[WHAT IS NEEDED]:
Beginning with the first line below, please repeat the material exactly, ending with the line that includes "return am * math.sin(PI * f) ** ex".

[DATASET CONTENT]:
────────────────────

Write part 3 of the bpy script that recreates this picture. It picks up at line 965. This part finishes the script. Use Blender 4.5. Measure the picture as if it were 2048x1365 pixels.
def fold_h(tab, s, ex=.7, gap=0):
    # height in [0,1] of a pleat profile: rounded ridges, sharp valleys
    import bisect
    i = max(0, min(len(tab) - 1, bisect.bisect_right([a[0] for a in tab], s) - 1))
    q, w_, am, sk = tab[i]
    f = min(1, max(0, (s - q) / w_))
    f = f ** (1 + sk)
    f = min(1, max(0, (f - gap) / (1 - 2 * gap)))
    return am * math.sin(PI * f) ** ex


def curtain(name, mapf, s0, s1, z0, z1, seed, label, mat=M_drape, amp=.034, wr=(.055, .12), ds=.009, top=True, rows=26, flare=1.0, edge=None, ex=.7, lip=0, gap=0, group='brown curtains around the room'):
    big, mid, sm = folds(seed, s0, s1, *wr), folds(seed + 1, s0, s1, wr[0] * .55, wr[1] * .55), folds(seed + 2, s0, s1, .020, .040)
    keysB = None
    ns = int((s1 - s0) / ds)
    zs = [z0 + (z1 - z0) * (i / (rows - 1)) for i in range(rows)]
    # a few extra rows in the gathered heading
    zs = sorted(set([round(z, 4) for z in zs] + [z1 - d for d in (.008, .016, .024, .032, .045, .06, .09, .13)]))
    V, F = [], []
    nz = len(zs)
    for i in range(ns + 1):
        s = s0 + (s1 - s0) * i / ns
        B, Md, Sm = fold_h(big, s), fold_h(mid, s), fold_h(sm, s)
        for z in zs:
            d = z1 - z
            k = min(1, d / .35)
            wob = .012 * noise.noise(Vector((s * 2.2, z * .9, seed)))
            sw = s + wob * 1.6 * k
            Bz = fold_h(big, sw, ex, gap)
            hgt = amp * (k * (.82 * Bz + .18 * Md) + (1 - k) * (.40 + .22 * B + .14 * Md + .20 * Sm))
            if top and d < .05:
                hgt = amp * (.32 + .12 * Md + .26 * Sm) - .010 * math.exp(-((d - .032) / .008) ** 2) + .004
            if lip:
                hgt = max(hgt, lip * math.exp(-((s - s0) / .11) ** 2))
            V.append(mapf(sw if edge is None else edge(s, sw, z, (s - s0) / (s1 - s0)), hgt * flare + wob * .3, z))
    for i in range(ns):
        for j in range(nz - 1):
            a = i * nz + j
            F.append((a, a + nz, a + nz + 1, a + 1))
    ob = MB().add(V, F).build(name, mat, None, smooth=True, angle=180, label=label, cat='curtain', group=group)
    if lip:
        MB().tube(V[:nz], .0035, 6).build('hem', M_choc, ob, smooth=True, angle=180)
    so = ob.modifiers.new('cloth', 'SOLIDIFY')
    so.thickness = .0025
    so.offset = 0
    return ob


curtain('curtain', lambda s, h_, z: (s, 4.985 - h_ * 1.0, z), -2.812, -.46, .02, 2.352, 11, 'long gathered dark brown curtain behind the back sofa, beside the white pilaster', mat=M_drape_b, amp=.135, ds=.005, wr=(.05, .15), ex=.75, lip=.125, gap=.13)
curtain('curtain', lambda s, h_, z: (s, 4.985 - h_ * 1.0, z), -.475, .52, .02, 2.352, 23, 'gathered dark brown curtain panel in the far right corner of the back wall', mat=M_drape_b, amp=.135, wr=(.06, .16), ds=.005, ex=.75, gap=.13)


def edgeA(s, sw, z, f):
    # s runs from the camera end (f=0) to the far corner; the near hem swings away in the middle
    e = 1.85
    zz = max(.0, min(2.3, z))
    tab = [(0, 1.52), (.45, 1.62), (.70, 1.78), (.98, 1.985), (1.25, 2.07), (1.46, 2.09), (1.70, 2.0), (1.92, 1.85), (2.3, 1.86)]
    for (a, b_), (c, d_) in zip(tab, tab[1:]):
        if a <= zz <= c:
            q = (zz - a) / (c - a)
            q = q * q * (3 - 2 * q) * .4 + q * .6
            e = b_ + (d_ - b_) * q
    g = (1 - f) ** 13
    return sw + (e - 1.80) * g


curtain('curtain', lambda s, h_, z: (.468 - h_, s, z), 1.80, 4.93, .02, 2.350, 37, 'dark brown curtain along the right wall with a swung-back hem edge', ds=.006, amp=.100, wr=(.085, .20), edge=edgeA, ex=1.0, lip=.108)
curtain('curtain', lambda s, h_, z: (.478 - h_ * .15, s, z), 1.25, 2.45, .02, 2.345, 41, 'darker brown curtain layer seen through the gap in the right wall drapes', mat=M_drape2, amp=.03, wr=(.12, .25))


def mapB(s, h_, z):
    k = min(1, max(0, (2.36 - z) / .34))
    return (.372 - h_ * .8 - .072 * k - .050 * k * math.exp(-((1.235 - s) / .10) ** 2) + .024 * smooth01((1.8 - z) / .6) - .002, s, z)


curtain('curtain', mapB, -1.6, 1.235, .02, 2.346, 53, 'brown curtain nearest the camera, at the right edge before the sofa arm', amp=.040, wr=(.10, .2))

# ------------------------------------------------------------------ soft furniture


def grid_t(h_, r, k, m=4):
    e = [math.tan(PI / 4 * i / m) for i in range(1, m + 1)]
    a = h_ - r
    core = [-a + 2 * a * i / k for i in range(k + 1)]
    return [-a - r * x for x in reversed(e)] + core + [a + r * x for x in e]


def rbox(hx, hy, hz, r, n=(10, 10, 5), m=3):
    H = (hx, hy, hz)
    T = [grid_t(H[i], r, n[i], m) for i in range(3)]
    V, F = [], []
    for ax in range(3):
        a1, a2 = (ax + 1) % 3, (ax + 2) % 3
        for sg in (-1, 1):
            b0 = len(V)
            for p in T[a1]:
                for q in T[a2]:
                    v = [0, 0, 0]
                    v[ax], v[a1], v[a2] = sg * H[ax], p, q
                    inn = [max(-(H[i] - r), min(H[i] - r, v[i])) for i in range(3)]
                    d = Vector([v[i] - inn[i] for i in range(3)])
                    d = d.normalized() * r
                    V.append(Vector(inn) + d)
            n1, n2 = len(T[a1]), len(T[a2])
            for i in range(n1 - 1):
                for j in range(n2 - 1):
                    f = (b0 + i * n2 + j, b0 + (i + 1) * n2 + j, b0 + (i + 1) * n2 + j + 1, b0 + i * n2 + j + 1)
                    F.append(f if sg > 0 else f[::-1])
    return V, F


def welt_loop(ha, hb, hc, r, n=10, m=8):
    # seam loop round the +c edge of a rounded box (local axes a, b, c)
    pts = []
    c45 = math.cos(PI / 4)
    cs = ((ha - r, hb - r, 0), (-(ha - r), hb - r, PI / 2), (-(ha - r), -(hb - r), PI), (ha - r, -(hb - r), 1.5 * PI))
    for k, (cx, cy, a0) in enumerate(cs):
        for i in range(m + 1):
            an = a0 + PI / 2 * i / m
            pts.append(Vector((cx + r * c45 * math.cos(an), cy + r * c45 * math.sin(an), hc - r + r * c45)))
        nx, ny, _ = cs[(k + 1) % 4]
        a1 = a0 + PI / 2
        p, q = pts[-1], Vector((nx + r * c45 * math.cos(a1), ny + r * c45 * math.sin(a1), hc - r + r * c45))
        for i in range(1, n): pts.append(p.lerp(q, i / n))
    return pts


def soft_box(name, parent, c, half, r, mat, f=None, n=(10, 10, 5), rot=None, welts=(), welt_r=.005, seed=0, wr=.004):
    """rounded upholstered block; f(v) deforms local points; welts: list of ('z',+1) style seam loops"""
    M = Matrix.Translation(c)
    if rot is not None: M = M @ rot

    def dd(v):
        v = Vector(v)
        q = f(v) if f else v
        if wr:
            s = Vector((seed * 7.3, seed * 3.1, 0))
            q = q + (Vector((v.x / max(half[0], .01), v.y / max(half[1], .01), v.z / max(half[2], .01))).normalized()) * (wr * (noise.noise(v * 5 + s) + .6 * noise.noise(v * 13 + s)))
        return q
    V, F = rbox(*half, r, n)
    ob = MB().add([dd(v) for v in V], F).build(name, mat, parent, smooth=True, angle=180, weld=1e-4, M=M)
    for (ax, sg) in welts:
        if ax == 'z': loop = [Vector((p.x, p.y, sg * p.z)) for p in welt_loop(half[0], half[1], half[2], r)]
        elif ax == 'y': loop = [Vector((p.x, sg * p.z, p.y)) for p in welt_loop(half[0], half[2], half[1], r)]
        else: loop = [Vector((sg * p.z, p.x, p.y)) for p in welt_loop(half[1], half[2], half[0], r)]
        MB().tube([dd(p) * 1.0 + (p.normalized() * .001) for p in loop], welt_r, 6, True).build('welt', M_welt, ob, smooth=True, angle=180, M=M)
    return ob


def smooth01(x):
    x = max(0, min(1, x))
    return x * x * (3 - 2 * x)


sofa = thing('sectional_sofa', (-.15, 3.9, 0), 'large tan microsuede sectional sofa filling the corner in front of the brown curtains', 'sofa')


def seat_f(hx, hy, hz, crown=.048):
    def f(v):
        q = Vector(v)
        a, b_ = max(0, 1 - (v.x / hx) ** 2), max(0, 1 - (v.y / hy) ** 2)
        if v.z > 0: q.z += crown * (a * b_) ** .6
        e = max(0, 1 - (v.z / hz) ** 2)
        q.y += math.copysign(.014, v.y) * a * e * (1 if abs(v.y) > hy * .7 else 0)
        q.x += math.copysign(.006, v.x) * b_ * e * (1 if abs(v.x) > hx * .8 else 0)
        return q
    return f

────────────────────

[SOLUTION TO THE EXERCISE]:
Write part 3 of the bpy script that recreates this picture. It picks up at line 965. This part finishes the script. Use Blender 4.5. Measure the picture as if it were 2048x1365 pixels.
def fold_h(tab, s, ex=.7, gap=0):
    # height in [0,1] of a pleat profile: rounded ridges, sharp valleys
    import bisect
    i = max(0, min(len(tab) - 1, bisect.bisect_right([a[0] for a in tab], s) - 1))
    q, w_, am, sk = tab[i]
    f = min(1, max(0, (s - q) / w_))
    f = f ** (1 + sk)
    f = min(1, max(0, (f - gap) / (1 - 2 * gap)))
    return am * math.sin(PI * f) ** ex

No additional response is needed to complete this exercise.